Directions for this task:
Begin with the opening line of the records and extract each line through the one holding "scene.camera = cam"; pictures are not part of the copy.

Records shown:
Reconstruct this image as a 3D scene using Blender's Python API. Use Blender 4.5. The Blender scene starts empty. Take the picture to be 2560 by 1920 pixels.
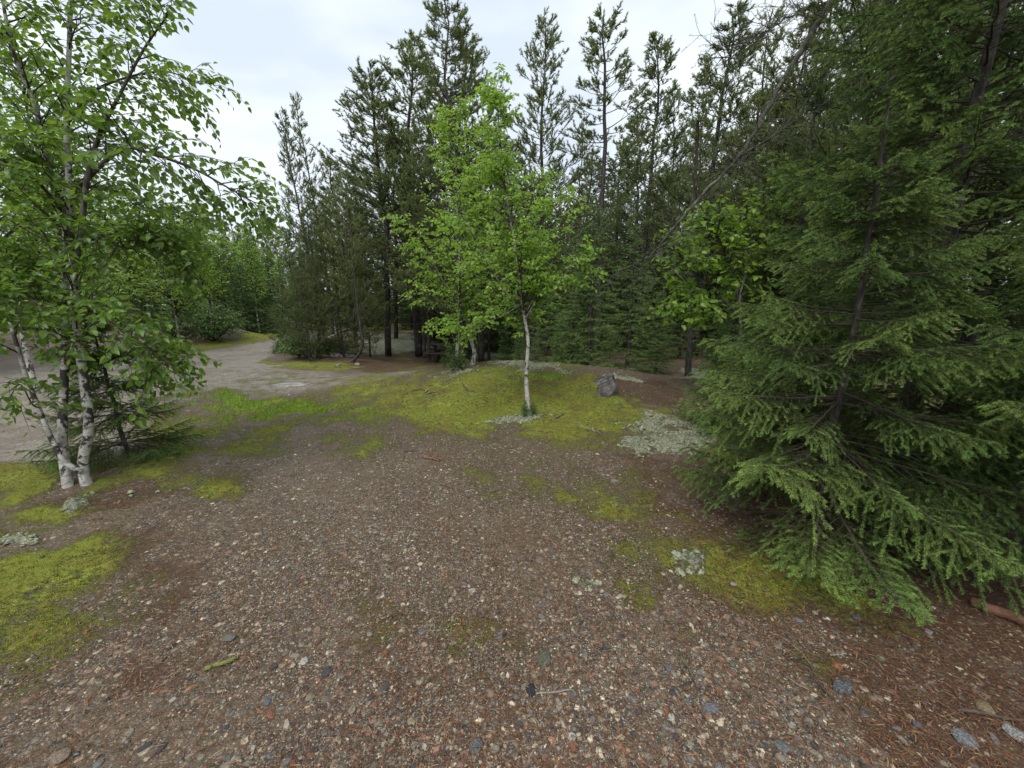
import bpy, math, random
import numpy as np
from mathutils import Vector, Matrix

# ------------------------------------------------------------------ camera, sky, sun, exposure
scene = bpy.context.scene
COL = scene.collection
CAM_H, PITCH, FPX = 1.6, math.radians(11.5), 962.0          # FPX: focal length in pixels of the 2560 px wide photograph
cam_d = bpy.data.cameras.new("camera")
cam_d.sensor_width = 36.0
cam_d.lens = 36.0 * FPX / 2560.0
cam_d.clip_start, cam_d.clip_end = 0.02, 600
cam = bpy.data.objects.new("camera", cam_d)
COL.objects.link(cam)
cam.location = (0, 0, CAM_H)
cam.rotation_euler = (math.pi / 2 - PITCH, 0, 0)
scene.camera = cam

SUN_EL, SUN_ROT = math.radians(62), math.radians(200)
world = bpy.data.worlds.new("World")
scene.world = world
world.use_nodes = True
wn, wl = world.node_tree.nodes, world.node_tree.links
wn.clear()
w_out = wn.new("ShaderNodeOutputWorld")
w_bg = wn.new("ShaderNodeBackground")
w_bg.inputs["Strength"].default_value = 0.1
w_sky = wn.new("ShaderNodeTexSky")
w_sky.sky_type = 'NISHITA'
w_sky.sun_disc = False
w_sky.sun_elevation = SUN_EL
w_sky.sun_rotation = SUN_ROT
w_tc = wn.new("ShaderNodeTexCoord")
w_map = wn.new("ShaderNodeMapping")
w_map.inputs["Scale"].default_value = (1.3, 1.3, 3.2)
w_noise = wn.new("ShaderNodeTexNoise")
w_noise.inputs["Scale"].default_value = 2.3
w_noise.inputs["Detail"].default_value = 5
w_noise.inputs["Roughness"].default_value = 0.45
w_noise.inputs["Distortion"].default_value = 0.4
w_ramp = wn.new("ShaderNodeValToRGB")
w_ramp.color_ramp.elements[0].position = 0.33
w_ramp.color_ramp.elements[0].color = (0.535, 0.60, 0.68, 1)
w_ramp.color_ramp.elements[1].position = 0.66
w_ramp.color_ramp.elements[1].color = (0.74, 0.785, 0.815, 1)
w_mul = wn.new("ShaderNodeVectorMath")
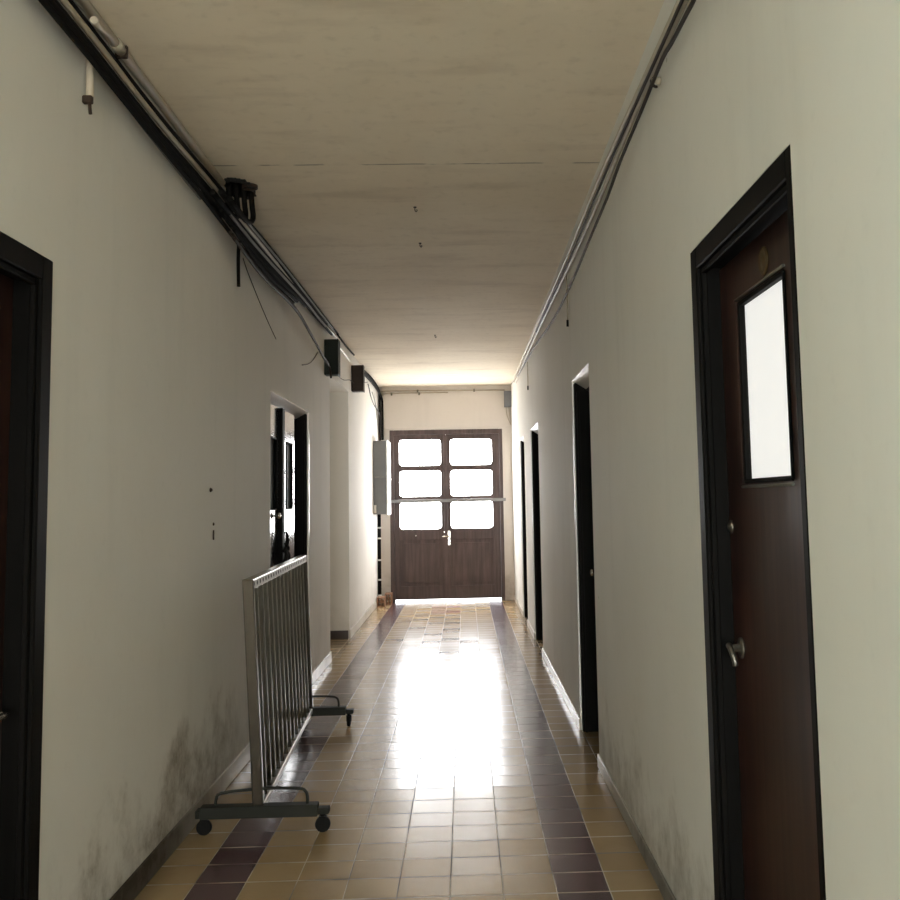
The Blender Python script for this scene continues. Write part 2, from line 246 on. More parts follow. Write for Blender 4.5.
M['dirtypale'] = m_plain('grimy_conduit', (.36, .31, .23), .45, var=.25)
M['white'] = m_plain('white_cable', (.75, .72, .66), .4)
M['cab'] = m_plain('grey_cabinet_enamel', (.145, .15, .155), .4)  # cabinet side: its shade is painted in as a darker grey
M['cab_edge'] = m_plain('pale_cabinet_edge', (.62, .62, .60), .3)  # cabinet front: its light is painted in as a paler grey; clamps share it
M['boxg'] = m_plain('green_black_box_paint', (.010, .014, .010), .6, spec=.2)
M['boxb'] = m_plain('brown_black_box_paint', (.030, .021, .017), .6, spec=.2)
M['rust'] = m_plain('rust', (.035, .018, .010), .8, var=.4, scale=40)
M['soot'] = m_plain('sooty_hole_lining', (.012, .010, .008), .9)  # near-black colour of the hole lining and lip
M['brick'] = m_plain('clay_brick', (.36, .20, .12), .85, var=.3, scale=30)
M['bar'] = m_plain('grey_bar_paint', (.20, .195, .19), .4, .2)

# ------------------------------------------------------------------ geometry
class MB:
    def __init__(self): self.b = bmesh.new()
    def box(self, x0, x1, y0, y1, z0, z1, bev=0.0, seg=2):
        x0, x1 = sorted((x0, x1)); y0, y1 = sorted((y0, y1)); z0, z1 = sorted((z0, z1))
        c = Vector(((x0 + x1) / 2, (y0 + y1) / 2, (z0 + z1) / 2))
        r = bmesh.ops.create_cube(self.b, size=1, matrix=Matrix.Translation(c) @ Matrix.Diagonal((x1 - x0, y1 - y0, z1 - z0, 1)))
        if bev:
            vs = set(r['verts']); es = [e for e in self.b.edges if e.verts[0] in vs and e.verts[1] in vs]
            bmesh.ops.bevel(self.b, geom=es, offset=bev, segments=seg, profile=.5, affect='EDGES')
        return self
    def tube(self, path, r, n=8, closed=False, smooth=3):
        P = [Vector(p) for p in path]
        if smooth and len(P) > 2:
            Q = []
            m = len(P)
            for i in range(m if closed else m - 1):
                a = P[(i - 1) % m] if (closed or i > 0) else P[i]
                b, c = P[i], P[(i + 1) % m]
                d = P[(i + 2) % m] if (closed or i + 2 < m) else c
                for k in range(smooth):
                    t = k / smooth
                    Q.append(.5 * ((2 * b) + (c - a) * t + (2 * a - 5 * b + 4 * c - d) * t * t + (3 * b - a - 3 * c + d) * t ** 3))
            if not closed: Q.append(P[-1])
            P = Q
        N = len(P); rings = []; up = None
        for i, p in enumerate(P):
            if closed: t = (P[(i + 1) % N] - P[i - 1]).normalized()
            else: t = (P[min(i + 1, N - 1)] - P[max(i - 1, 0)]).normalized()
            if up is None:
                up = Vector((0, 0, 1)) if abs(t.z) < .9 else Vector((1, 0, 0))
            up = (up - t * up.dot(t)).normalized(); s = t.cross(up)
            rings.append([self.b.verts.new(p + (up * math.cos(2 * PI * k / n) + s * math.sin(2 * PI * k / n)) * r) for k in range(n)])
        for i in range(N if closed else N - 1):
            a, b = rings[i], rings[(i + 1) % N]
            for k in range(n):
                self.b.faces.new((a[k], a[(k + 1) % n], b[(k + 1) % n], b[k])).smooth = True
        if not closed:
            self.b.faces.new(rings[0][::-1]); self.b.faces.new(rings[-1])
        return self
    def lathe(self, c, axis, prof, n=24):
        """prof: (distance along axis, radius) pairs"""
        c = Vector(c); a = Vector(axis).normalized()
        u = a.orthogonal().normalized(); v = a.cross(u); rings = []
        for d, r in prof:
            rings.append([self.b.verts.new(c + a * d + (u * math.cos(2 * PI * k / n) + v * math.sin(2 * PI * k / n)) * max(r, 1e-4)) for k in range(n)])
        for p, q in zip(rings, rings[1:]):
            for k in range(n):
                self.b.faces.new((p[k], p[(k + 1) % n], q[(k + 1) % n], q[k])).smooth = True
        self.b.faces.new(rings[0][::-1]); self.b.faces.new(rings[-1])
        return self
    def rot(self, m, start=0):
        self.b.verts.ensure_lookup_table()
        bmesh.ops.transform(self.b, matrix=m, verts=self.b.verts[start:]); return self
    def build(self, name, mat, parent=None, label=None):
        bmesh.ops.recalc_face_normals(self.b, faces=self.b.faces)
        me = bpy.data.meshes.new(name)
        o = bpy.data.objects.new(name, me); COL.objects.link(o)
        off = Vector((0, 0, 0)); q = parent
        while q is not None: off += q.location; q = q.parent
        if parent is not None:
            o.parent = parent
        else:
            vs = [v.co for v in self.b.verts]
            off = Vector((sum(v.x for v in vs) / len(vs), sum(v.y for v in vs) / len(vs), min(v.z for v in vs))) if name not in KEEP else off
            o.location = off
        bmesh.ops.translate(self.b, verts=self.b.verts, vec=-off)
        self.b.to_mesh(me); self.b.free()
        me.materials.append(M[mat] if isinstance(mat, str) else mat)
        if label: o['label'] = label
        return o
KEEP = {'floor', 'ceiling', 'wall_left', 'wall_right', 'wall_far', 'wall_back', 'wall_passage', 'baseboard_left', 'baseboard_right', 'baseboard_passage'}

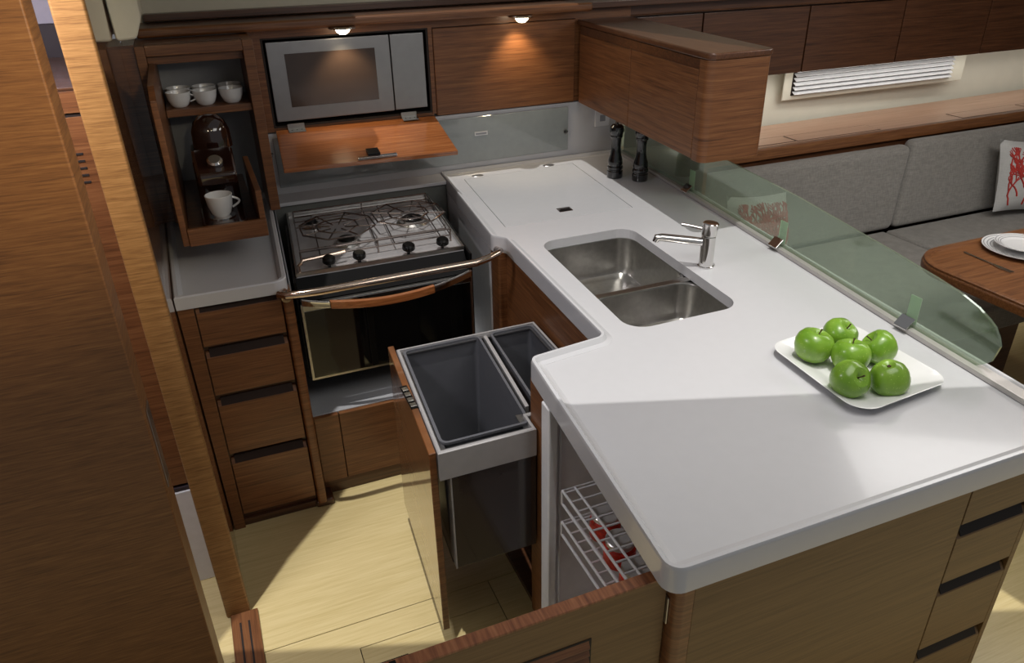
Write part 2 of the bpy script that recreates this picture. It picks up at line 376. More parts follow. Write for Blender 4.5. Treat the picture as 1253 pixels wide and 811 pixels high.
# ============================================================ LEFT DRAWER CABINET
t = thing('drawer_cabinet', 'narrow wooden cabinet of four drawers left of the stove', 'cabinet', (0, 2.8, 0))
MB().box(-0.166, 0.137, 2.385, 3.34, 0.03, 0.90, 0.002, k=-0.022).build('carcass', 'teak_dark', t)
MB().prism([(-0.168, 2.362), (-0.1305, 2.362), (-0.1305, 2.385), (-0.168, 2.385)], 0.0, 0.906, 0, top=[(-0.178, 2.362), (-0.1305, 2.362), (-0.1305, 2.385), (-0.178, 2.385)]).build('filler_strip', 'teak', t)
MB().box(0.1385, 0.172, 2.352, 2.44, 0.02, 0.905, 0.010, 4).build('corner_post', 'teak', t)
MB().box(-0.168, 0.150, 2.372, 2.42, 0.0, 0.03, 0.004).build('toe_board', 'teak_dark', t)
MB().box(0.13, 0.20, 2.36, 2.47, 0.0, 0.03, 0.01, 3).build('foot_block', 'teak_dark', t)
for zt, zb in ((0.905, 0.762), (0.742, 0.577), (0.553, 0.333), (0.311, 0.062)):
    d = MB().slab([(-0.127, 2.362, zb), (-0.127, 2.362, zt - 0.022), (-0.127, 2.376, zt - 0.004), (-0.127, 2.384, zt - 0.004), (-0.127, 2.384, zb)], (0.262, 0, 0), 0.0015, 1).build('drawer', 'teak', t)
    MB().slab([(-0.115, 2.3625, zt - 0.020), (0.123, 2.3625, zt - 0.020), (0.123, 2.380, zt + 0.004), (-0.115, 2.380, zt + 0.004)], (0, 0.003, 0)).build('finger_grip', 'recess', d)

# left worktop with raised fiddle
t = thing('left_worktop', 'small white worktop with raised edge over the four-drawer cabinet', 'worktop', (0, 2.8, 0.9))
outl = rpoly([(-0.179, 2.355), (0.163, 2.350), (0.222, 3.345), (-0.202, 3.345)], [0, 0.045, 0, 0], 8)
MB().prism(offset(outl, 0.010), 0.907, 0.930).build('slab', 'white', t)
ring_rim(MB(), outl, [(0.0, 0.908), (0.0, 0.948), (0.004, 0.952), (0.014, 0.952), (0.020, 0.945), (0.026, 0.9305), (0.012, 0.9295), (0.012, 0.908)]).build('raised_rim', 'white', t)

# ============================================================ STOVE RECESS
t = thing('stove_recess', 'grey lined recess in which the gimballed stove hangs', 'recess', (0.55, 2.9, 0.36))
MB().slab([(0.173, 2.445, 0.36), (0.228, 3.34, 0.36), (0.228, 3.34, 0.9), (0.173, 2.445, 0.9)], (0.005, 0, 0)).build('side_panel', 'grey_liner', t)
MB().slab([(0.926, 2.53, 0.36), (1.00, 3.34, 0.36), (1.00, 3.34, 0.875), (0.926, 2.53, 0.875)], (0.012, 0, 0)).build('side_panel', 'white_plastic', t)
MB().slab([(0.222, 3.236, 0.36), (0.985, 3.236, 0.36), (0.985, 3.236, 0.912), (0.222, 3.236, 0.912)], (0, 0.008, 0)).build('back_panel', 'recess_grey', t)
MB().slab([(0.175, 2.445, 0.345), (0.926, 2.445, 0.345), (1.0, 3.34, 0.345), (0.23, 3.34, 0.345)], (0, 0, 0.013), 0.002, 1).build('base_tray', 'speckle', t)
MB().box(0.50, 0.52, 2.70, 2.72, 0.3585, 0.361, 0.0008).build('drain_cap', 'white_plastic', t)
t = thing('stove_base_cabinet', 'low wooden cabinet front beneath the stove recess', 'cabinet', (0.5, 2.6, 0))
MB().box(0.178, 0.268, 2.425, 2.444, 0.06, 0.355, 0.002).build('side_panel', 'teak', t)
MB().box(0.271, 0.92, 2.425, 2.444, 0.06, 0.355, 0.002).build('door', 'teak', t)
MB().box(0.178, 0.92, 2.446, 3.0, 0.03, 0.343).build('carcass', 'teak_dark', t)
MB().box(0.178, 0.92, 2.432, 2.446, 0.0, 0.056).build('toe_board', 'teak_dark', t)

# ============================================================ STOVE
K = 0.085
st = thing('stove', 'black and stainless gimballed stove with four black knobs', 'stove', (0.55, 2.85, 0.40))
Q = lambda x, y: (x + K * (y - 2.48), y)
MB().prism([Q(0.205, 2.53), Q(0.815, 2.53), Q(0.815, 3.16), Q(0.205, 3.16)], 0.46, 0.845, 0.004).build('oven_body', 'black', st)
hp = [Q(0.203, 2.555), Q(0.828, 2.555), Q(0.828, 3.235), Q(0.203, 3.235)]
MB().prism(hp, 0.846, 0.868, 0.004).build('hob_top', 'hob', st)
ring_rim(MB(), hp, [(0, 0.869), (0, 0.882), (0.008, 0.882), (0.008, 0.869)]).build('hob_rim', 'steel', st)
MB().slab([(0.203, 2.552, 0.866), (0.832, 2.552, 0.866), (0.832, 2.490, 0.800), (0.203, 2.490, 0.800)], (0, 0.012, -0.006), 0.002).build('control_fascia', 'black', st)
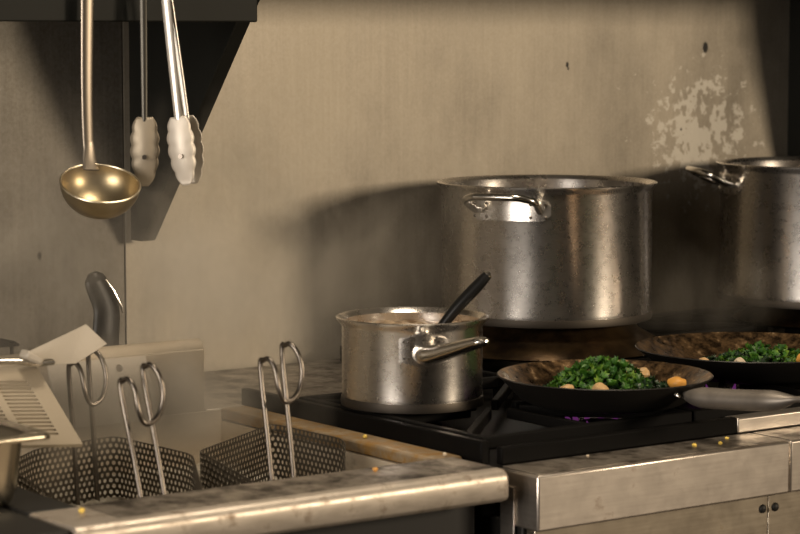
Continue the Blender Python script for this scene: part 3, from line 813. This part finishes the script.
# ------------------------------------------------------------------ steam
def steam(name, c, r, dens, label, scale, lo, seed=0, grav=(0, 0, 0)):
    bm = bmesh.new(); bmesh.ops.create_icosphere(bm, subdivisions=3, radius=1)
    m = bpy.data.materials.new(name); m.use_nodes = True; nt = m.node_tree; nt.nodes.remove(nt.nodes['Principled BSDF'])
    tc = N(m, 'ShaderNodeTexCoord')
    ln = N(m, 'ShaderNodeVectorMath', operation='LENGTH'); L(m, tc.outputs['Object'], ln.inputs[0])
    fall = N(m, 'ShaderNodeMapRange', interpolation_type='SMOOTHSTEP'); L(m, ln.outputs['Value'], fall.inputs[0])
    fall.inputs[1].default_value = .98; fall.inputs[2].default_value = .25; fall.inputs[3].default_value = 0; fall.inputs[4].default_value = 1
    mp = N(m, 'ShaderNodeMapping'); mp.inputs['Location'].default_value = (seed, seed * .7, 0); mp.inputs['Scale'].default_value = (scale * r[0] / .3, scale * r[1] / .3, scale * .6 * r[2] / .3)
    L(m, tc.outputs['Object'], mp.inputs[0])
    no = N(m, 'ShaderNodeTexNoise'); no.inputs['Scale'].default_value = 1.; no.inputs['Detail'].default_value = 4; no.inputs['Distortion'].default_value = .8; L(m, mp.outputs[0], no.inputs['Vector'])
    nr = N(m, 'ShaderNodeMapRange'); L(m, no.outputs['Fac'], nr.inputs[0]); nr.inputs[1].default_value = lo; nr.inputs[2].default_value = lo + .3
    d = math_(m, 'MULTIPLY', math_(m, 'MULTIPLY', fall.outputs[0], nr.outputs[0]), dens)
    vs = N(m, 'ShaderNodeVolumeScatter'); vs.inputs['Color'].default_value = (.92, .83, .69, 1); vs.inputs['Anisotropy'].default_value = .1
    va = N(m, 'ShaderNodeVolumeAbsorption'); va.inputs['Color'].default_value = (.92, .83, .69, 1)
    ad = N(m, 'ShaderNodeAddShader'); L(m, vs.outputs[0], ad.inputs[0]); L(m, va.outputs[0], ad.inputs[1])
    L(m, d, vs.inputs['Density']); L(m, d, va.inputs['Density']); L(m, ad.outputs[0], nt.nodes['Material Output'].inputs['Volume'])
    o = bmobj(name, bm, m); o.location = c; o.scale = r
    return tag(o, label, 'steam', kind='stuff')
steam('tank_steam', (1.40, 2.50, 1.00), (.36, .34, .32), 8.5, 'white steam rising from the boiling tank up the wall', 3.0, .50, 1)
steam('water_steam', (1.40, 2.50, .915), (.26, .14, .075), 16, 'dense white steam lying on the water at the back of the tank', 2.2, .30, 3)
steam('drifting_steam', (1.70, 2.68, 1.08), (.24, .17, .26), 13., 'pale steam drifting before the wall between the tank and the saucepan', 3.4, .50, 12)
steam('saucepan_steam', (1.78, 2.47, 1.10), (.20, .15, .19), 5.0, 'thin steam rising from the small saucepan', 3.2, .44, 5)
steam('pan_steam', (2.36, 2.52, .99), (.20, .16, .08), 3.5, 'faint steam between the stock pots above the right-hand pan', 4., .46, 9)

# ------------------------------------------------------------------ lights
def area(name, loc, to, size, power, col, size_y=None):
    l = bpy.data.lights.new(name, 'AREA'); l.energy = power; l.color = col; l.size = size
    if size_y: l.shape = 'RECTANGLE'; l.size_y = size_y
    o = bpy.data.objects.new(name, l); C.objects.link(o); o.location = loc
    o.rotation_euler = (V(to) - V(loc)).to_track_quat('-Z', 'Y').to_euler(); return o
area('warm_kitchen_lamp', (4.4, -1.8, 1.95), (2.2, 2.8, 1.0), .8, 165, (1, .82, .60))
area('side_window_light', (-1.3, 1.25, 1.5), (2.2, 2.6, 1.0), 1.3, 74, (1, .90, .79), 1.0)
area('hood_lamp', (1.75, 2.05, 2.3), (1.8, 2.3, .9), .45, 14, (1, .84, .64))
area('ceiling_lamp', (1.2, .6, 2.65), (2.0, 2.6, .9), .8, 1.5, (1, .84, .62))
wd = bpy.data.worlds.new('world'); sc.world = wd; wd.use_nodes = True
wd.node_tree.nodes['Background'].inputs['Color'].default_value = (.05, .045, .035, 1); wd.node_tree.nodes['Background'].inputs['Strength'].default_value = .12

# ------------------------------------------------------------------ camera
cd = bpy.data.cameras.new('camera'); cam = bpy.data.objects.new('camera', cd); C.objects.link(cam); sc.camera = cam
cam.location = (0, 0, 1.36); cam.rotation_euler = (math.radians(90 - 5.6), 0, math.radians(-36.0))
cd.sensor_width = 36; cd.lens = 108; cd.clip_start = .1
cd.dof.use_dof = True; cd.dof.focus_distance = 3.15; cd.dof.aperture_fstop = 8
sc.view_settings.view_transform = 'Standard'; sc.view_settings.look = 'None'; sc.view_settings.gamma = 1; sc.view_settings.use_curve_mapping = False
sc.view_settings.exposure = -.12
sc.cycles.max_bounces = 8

Result of this task:
Reconstruct this image as a 3D scene using Blender's Python API. Use Blender 4.5. The Blender scene starts empty. Take the picture to be 2560 by 1920 pixels.
import bpy, math, random
import numpy as np
from mathutils import Vector, Matrix

# ------------------------------------------------------------------ camera, sky, sun, exposure
scene = bpy.context.scene
COL = scene.collection
CAM_H, PITCH, FPX = 1.6, math.radians(11.5), 962.0          # FPX: focal length in pixels of the 2560 px wide photograph
cam_d = bpy.data.cameras.new("camera")
cam_d.sensor_width = 36.0
cam_d.lens = 36.0 * FPX / 2560.0
cam_d.clip_start, cam_d.clip_end = 0.02, 600
cam = bpy.data.objects.new("camera", cam_d)
COL.objects.link(cam)
cam.location = (0, 0, CAM_H)
cam.rotation_euler = (math.pi / 2 - PITCH, 0, 0)
scene.camera = cam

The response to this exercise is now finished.